● **Aim of the task**: Every record here should be printed again exactly.

● **Materials provided**:

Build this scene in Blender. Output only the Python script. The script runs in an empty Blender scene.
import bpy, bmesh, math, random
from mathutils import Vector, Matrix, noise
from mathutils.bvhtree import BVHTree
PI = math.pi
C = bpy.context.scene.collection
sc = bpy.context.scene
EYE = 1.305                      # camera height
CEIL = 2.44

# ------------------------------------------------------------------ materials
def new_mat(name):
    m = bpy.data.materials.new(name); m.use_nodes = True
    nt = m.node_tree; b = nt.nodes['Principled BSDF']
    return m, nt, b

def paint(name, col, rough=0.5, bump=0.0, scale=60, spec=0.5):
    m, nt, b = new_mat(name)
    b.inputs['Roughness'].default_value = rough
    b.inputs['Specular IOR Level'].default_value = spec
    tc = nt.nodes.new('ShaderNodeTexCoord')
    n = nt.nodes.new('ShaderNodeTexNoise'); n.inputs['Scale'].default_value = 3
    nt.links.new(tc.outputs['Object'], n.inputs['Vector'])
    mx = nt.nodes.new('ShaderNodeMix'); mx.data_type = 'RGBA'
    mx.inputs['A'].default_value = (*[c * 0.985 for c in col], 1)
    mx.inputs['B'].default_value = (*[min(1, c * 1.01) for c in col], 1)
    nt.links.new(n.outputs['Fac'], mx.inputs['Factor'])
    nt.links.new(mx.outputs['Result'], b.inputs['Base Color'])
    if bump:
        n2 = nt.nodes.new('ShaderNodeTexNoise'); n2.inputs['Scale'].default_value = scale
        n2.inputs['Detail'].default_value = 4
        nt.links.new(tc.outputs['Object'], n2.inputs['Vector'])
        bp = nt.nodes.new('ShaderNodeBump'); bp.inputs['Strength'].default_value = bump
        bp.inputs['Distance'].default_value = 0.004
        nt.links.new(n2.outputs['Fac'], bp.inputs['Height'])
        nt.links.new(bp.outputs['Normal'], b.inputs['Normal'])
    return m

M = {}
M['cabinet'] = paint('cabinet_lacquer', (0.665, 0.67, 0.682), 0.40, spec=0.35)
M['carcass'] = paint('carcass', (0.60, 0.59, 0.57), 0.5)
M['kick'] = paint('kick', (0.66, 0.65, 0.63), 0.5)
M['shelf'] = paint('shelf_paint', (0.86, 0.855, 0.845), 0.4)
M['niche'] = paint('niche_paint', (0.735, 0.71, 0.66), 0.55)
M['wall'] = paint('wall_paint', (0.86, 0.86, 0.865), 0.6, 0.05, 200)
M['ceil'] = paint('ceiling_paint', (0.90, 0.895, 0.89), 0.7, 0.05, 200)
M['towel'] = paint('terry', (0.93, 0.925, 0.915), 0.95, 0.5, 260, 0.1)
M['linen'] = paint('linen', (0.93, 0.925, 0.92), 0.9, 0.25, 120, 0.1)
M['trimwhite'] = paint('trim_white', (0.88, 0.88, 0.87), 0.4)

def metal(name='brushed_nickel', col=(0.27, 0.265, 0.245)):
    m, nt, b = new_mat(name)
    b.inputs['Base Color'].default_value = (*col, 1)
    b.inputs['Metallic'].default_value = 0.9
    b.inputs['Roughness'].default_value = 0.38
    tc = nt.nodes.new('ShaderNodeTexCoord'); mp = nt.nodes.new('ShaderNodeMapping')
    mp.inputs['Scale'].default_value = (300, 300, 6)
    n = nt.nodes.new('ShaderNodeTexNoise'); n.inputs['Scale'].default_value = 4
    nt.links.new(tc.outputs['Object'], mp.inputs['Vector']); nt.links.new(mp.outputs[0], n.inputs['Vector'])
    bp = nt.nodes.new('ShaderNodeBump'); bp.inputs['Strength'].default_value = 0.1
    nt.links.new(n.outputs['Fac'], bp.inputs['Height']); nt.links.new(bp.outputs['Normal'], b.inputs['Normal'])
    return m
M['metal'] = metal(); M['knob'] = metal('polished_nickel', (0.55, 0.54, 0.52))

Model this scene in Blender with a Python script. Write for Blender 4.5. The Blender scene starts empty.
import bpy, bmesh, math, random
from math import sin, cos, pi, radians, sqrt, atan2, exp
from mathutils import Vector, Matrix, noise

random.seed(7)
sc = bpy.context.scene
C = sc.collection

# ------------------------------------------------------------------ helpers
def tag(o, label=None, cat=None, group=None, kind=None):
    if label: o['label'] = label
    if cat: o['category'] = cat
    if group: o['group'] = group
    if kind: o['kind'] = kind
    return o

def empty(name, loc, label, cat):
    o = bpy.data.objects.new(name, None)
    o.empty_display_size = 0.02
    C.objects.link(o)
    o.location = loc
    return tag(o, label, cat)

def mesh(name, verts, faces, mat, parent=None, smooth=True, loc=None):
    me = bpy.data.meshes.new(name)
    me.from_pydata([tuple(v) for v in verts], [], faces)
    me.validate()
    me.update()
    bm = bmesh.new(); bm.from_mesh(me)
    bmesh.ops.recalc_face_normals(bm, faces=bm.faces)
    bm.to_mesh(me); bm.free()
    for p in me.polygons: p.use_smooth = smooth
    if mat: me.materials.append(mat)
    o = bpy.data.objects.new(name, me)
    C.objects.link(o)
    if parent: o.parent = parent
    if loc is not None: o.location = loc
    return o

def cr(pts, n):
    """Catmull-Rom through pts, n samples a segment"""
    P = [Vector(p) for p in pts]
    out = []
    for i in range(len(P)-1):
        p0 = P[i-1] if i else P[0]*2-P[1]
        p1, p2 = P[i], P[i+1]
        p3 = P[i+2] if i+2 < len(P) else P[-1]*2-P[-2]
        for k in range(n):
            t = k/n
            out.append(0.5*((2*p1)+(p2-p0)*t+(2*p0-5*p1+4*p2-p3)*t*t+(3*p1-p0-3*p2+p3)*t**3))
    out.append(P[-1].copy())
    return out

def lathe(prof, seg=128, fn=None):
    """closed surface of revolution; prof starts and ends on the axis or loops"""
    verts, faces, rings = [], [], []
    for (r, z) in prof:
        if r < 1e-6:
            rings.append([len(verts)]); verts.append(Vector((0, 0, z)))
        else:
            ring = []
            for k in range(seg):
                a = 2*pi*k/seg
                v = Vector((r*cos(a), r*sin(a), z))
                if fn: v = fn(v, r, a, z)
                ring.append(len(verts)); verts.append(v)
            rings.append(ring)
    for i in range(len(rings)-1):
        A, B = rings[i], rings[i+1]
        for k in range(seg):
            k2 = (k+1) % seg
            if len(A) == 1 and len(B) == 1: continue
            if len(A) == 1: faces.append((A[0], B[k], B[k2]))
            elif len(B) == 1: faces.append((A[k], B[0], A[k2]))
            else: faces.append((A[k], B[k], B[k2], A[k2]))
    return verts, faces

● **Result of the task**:
Build this scene in Blender. Output only the Python script. The script runs in an empty Blender scene.
import bpy, bmesh, math, random
from mathutils import Vector, Matrix, noise
from mathutils.bvhtree import BVHTree
PI = math.pi
C = bpy.context.scene.collection
sc = bpy.context.scene
EYE = 1.305                      # camera height
CEIL = 2.44

# ------------------------------------------------------------------ materials
def new_mat(name):
    m = bpy.data.materials.new(name); m.use_nodes = True
    nt = m.node_tree; b = nt.nodes['Principled BSDF']
    return m, nt, b

def paint(name, col, rough=0.5, bump=0.0, scale=60, spec=0.5):
    m, nt, b = new_mat(name)
    b.inputs['Roughness'].default_value = rough
    b.inputs['Specular IOR Level'].default_value = spec
    tc = nt.nodes.new('ShaderNodeTexCoord')
    n = nt.nodes.new('ShaderNodeTexNoise'); n.inputs['Scale'].default_value = 3
    nt.links.new(tc.outputs['Object'], n.inputs['Vector'])
    mx = nt.nodes.new('ShaderNodeMix'); mx.data_type = 'RGBA'
    mx.inputs['A'].default_value = (*[c * 0.985 for c in col], 1)
    mx.inputs['B'].default_value = (*[min(1, c * 1.01) for c in col], 1)
    nt.links.new(n.outputs['Fac'], mx.inputs['Factor'])
    nt.links.new(mx.outputs['Result'], b.inputs['Base Color'])
    if bump:
        n2 = nt.nodes.new('ShaderNodeTexNoise'); n2.inputs['Scale'].default_value = scale
        n2.inputs['Detail'].default_value = 4
        nt.links.new(tc.outputs['Object'], n2.inputs['Vector'])
        bp = nt.nodes.new('ShaderNodeBump'); bp.inputs['Strength'].default_value = bump
        bp.inputs['Distance'].default_value = 0.004
        nt.links.new(n2.outputs['Fac'], bp.inputs['Height'])
        nt.links.new(bp.outputs['Normal'], b.inputs['Normal'])
    return m

M = {}
M['cabinet'] = paint('cabinet_lacquer', (0.665, 0.67, 0.682), 0.40, spec=0.35)
M['carcass'] = paint('carcass', (0.60, 0.59, 0.57), 0.5)
M['kick'] = paint('kick', (0.66, 0.65, 0.63), 0.5)
M['shelf'] = paint('shelf_paint', (0.86, 0.855, 0.845), 0.4)
M['niche'] = paint('niche_paint', (0.735, 0.71, 0.66), 0.55)
M['wall'] = paint('wall_paint', (0.86, 0.86, 0.865), 0.6, 0.05, 200)
M['ceil'] = paint('ceiling_paint', (0.90, 0.895, 0.89), 0.7, 0.05, 200)
M['towel'] = paint('terry', (0.93, 0.925, 0.915), 0.95, 0.5, 260, 0.1)
M['linen'] = paint('linen', (0.93, 0.925, 0.92), 0.9, 0.25, 120, 0.1)
M['trimwhite'] = paint('trim_white', (0.88, 0.88, 0.87), 0.4)

def metal(name='brushed_nickel', col=(0.27, 0.265, 0.245)):
    m, nt, b = new_mat(name)
    b.inputs['Base Color'].default_value = (*col, 1)
    b.inputs['Metallic'].default_value = 0.9
    b.inputs['Roughness'].default_value = 0.38
    tc = nt.nodes.new('ShaderNodeTexCoord'); mp = nt.nodes.new('ShaderNodeMapping')
    mp.inputs['Scale'].default_value = (300, 300, 6)
    n = nt.nodes.new('ShaderNodeTexNoise'); n.inputs['Scale'].default_value = 4
    nt.links.new(tc.outputs['Object'], mp.inputs['Vector']); nt.links.new(mp.outputs[0], n.inputs['Vector'])
    bp = nt.nodes.new('ShaderNodeBump'); bp.inputs['Strength'].default_value = 0.1
    nt.links.new(n.outputs['Fac'], bp.inputs['Height']); nt.links.new(bp.outputs['Normal'], b.inputs['Normal'])
    return m
M['metal'] = metal(); M['knob'] = metal('polished_nickel', (0.55, 0.54, 0.52))

Model this scene in Blender with a Python script. Write for Blender 4.5. The Blender scene starts empty.
import bpy, bmesh, math, random
from math import sin, cos, pi, radians, sqrt, atan2, exp
from mathutils import Vector, Matrix, noise

random.seed(7)
sc = bpy.context.scene
C = sc.collection

# ------------------------------------------------------------------ helpers
def tag(o, label=None, cat=None, group=None, kind=None):
    if label: o['label'] = label
    if cat: o['category'] = cat
    if group: o['group'] = group
    if kind: o['kind'] = kind
    return o

def empty(name, loc, label, cat):
    o = bpy.data.objects.new(name, None)
    o.empty_display_size = 0.02
    C.objects.link(o)
    o.location = loc
    return tag(o, label, cat)

def mesh(name, verts, faces, mat, parent=None, smooth=True, loc=None):
    me = bpy.data.meshes.new(name)
    me.from_pydata([tuple(v) for v in verts], [], faces)
    me.validate()
    me.update()
    bm = bmesh.new(); bm.from_mesh(me)
    bmesh.ops.recalc_face_normals(bm, faces=bm.faces)
    bm.to_mesh(me); bm.free()
    for p in me.polygons: p.use_smooth = smooth
    if mat: me.materials.append(mat)
    o = bpy.data.objects.new(name, me)
    C.objects.link(o)
    if parent: o.parent = parent
    if loc is not None: o.location = loc
    return o

def cr(pts, n):
    """Catmull-Rom through pts, n samples a segment"""
    P = [Vector(p) for p in pts]
    out = []
    for i in range(len(P)-1):
        p0 = P[i-1] if i else P[0]*2-P[1]
        p1, p2 = P[i], P[i+1]
        p3 = P[i+2] if i+2 < len(P) else P[-1]*2-P[-2]
        for k in range(n):
            t = k/n
            out.append(0.5*((2*p1)+(p2-p0)*t+(2*p0-5*p1+4*p2-p3)*t*t+(3*p1-p0-3*p2+p3)*t**3))
    out.append(P[-1].copy())
    return out

def lathe(prof, seg=128, fn=None):
    """closed surface of revolution; prof starts and ends on the axis or loops"""
    verts, faces, rings = [], [], []
    for (r, z) in prof:
        if r < 1e-6:
            rings.append([len(verts)]); verts.append(Vector((0, 0, z)))
        else:
            ring = []
            for k in range(seg):
                a = 2*pi*k/seg
                v = Vector((r*cos(a), r*sin(a), z))
                if fn: v = fn(v, r, a, z)
                ring.append(len(verts)); verts.append(v)
            rings.append(ring)
    for i in range(len(rings)-1):
        A, B = rings[i], rings[i+1]
        for k in range(seg):
            k2 = (k+1) % seg
            if len(A) == 1 and len(B) == 1: continue
            if len(A) == 1: faces.append((A[0], B[k], B[k2]))
            elif len(B) == 1: faces.append((A[k], B[0], A[k2]))
            else: faces.append((A[k], B[k], B[k2], A[k2]))
    return verts, faces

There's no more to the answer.